2. If you have a home-loan, the total of all your EMIs put together should not exceed 45-50% of your monthly take home pay. If you have education / vehicle loan, your outflow on EMIs should not go beyond 25-30%. But if you are servicing only the personal loans and credit card outstanding, this limit is strictly 10-15%.

3. At the bare minimum, 10-15% of your monthly income should be invested for crucial long term requirements such as children's education and your retirement.
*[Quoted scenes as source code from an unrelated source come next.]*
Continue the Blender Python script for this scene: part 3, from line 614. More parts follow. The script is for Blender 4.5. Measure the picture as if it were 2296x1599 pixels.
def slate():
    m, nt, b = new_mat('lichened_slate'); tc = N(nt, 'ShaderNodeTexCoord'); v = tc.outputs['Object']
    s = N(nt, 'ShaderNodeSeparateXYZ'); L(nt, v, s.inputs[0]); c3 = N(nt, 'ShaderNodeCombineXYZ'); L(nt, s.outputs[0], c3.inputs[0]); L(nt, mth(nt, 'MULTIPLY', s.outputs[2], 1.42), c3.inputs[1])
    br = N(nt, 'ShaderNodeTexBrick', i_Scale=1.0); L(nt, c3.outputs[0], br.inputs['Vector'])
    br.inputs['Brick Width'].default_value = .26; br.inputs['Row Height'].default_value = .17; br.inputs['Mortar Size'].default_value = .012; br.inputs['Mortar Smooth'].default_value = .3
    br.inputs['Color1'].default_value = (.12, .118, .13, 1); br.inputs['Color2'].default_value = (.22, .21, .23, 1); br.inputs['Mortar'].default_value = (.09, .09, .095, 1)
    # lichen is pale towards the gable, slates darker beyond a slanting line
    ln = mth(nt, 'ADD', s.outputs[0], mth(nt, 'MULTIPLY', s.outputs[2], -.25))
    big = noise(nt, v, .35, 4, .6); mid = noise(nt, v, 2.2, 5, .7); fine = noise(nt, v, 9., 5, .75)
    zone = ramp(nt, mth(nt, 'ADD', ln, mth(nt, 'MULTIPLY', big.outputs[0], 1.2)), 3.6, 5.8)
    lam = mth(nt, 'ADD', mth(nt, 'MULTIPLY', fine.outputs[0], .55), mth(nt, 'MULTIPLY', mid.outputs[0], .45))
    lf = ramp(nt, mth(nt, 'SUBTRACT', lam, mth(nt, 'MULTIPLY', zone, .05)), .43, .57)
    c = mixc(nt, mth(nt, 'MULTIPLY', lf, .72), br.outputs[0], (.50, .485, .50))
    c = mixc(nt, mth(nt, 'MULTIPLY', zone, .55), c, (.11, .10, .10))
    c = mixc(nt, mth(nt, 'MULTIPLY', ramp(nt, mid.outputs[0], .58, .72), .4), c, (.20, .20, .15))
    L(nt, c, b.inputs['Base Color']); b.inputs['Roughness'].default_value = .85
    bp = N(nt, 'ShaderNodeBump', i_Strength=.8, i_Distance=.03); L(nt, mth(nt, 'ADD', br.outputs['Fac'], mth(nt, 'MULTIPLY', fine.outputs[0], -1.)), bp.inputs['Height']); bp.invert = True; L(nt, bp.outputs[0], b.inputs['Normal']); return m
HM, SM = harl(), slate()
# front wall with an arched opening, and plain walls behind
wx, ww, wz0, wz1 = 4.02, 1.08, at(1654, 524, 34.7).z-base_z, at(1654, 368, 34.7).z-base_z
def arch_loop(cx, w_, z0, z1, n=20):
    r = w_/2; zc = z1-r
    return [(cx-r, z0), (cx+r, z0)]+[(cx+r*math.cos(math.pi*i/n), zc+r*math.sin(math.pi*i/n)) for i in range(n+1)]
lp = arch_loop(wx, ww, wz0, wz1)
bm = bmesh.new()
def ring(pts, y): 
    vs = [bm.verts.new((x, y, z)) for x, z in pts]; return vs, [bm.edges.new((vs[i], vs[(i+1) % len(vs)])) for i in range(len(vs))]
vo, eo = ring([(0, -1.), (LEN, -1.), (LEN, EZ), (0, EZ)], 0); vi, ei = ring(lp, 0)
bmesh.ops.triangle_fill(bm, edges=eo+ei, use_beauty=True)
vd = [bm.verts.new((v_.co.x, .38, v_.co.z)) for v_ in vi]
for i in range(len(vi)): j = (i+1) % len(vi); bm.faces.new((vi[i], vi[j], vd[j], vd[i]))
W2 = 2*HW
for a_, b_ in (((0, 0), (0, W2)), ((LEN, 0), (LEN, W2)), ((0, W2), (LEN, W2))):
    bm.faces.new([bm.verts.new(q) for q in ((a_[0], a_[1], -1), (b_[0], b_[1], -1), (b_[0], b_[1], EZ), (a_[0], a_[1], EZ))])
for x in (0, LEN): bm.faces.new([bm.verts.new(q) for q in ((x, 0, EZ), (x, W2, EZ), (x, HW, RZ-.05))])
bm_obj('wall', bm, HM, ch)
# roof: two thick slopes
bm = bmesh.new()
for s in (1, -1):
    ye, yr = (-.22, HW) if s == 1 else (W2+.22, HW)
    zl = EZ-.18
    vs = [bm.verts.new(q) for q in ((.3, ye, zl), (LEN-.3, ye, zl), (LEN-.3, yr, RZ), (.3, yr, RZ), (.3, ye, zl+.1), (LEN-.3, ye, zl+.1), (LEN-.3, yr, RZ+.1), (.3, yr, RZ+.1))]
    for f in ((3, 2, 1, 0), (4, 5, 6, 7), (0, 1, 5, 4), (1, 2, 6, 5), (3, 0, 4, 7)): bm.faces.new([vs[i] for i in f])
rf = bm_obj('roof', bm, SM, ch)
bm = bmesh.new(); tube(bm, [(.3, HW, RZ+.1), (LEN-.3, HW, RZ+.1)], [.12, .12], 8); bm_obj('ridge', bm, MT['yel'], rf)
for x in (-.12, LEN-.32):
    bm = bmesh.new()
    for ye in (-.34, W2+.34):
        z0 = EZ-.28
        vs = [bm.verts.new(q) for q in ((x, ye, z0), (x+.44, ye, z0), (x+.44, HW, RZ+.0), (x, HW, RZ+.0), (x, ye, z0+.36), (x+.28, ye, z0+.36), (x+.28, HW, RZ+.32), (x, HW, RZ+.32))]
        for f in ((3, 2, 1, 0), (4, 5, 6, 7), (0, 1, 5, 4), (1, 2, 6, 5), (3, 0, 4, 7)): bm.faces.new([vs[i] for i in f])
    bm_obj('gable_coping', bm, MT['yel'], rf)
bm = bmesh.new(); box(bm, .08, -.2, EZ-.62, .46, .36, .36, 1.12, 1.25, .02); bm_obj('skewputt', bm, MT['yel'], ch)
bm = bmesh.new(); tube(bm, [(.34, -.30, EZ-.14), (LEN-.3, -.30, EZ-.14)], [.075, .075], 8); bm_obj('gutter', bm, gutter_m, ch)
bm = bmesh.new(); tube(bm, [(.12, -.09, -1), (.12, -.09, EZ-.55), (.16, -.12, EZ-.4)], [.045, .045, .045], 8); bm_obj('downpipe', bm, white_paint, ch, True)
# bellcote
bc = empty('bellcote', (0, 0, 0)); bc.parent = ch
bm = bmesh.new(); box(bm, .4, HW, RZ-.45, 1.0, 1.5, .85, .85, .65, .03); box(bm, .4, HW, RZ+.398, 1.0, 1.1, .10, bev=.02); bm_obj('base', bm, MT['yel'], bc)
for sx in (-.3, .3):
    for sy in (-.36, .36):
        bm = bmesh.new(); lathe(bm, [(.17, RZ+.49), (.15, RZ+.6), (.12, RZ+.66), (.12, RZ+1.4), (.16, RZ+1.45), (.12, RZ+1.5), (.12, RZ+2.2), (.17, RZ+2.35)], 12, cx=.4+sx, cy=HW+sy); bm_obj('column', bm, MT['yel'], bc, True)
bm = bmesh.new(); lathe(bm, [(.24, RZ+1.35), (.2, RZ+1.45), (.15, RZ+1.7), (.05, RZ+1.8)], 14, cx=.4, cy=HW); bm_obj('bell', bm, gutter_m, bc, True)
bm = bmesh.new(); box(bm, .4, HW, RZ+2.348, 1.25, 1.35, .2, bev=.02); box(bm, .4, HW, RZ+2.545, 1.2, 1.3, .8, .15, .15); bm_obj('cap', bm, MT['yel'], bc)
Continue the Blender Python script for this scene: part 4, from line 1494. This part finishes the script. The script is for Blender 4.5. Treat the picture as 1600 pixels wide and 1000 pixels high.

The actual savings would, of course, depend on the specifics of your case.

4. Your investment in equity should be equal to 100 minus your age; with the balance in debt products.

5. Re-balance your equity-debt portfolio when there is a 5% deviation from the ideal ratio that suits your financial profile

6. Your life insurance cover should be around 6 to 10 times your annual income. (And as has been often advised, Term Policy is the cheapest and simplest way to do so.)

7. Your vehicle loan tenure should not be more than 3-5 years.

8. You may need a retirement corpus of at least around 100 times your current annual expenses to maintain the same standard of living. 

9.  First insure, then invest and finally what remains should be spent.

10. Rule of 72

Caution: As per the definition, a rule of thumb is a principle with broad application but is not strictly accurate or reliable for every situation. Therefore, be careful about how you apply these rules of thumb. They may sometimes yield a wrong answer. For example, just because your age is 30, doesn't necessarily mean that you can invest 70% money in equity. Maybe you have a requirement for a house in next 1-2 years. In that case taking such a high exposure to equity would surely be a bad idea.